One Light
A Weary World Rejoices - Part 3
Sunday, November 29, 2020
Matthew 2:1-12
“Where is the child who has been born king of the Jews? For we observed his star at its rising, and have come to pay him homage.”
Matthew 2:2
We come this week to the official first Sunday of Advent, but unlike a typical Advent season, we are jumping headlong this week into the “birth narratives” or Christmas stories written in Matthew and Luke. There is something about re-contextualizing our traditional readings that offers valuable insight for our own lives. For example, rather than waiting until Epiphany in early January to journey with the wise men to find the Christ child who was likely around 2 years old when they arrive, what if we allow their star to illumine our journey to Christmas itself.
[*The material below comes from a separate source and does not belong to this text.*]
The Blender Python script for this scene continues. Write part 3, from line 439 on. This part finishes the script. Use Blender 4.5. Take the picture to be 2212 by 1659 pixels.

Like the wise men, our weary world and our weary souls are all searching for a light to follow. Tragically, most of the lights we see today are artificial and easily controlled and manipulated by their human creators. It is rare in our cities and towns to look up in the night sky and see a star clearly enough to follow as the early navigators did across deserts and seas. Perhaps it is all this artificial light that makes us weary in the first place. New York may have a reputation as the city that never sleeps, but with light beaming into our eyes from screens of all sizes day and night, it is a wonder that any of us sleep at all. In truth, many do not, at least not well.
If we are to take seriously this Advent journey and learn to rejoice in our weariness, we must first examine the source of the lights we are following. Then we must consider the ways the artificial lights we shine may be leading others the wrong way.
Either we follow the starlit path to the Light, or we light our own paths into the darkness.
What lights are drowning out the light of the star in your life right now?